» WHAT YOU SHOULD DO: Below is a block of records; repeat each one exactly.

» DATA ENTRIES:
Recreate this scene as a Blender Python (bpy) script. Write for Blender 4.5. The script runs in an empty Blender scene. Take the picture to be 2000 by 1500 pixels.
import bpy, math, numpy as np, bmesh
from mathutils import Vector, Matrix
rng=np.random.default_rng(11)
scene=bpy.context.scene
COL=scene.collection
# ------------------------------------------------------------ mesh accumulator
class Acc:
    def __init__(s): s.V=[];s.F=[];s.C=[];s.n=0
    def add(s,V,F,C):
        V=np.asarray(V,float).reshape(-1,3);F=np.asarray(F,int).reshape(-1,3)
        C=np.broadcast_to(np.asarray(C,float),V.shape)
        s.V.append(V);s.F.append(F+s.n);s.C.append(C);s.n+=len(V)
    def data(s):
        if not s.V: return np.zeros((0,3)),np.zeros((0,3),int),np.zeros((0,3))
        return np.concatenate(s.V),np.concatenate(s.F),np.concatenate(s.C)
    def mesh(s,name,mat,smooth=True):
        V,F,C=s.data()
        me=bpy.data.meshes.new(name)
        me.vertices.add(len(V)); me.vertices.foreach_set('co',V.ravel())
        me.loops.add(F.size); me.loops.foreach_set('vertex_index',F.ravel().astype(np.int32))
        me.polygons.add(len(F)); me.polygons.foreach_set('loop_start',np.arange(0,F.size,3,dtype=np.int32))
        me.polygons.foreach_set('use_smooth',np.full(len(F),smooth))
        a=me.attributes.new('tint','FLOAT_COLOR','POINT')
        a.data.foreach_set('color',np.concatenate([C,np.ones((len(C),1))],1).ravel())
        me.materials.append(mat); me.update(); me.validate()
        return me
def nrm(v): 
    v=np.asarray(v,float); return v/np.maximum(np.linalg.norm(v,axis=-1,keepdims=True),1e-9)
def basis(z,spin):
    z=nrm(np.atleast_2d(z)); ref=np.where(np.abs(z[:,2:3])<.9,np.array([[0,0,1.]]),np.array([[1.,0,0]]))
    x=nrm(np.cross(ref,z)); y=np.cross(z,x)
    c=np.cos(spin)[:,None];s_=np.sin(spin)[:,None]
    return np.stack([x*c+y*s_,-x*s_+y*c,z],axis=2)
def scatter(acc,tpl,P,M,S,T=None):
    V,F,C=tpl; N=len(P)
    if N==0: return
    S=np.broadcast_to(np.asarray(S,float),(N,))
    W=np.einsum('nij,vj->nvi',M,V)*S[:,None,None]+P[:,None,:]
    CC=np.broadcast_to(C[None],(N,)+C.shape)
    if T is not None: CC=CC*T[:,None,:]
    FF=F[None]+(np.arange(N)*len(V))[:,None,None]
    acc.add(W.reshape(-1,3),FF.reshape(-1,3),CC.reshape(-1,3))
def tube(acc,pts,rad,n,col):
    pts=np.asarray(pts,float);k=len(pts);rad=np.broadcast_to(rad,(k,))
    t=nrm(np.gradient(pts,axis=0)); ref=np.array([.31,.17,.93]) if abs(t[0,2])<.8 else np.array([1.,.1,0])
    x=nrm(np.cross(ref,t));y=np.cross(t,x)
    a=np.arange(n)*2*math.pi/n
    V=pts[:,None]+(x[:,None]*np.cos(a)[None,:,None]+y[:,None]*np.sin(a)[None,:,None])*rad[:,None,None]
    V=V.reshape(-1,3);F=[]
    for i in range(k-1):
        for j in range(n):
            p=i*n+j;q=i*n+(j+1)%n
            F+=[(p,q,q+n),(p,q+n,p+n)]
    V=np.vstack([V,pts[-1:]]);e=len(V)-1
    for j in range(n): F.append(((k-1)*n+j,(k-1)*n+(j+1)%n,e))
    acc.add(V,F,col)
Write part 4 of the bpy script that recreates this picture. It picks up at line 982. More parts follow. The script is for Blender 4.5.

» ANSWER:
Recreate this scene as a Blender Python (bpy) script. Write for Blender 4.5. The script runs in an empty Blender scene. Take the picture to be 2000 by 1500 pixels.
import bpy, math, numpy as np, bmesh
from mathutils import Vector, Matrix
rng=np.random.default_rng(11)
scene=bpy.context.scene
COL=scene.collection
# ------------------------------------------------------------ mesh accumulator
class Acc:
    def __init__(s): s.V=[];s.F=[];s.C=[];s.n=0
    def add(s,V,F,C):
        V=np.asarray(V,float).reshape(-1,3);F=np.asarray(F,int).reshape(-1,3)
        C=np.broadcast_to(np.asarray(C,float),V.shape)
        s.V.append(V);s.F.append(F+s.n);s.C.append(C);s.n+=len(V)
    def data(s):
        if not s.V: return np.zeros((0,3)),np.zeros((0,3),int),np.zeros((0,3))
        return np.concatenate(s.V),np.concatenate(s.F),np.concatenate(s.C)
    def mesh(s,name,mat,smooth=True):
        V,F,C=s.data()
        me=bpy.data.meshes.new(name)
        me.vertices.add(len(V)); me.vertices.foreach_set('co',V.ravel())
        me.loops.add(F.size); me.loops.foreach_set('vertex_index',F.ravel().astype(np.int32))
        me.polygons.add(len(F)); me.polygons.foreach_set('loop_start',np.arange(0,F.size,3,dtype=np.int32))
        me.polygons.foreach_set('use_smooth',np.full(len(F),smooth))
        a=me.attributes.new('tint','FLOAT_COLOR','POINT')
        a.data.foreach_set('color',np.concatenate([C,np.ones((len(C),1))],1).ravel())
        me.materials.append(mat); me.update(); me.validate()
        return me
def nrm(v): 
    v=np.asarray(v,float); return v/np.maximum(np.linalg.norm(v,axis=-1,keepdims=True),1e-9)
def basis(z,spin):
    z=nrm(np.atleast_2d(z)); ref=np.where(np.abs(z[:,2:3])<.9,np.array([[0,0,1.]]),np.array([[1.,0,0]]))
    x=nrm(np.cross(ref,z)); y=np.cross(z,x)
    c=np.cos(spin)[:,None];s_=np.sin(spin)[:,None]
    return np.stack([x*c+y*s_,-x*s_+y*c,z],axis=2)
def scatter(acc,tpl,P,M,S,T=None):
    V,F,C=tpl; N=len(P)
    if N==0: return
    S=np.broadcast_to(np.asarray(S,float),(N,))
    W=np.einsum('nij,vj->nvi',M,V)*S[:,None,None]+P[:,None,:]
    CC=np.broadcast_to(C[None],(N,)+C.shape)
    if T is not None: CC=CC*T[:,None,:]
    FF=F[None]+(np.arange(N)*len(V))[:,None,None]
    acc.add(W.reshape(-1,3),FF.reshape(-1,3),CC.reshape(-1,3))
def tube(acc,pts,rad,n,col):
    pts=np.asarray(pts,float);k=len(pts);rad=np.broadcast_to(rad,(k,))
    t=nrm(np.gradient(pts,axis=0)); ref=np.array([.31,.17,.93]) if abs(t[0,2])<.8 else np.array([1.,.1,0])
    x=nrm(np.cross(ref,t));y=np.cross(t,x)
    a=np.arange(n)*2*math.pi/n
    V=pts[:,None]+(x[:,None]*np.cos(a)[None,:,None]+y[:,None]*np.sin(a)[None,:,None])*rad[:,None,None]
    V=V.reshape(-1,3);F=[]
    for i in range(k-1):
        for j in range(n):
            p=i*n+j;q=i*n+(j+1)%n
            F+=[(p,q,q+n),(p,q+n,p+n)]
    V=np.vstack([V,pts[-1:]]);e=len(V)-1
    for j in range(n): F.append(((k-1)*n+j,(k-1)*n+(j+1)%n,e))
    acc.add(V,F,col)
Write part 4 of the bpy script that recreates this picture. It picks up at line 982. More parts follow. The script is for Blender 4.5.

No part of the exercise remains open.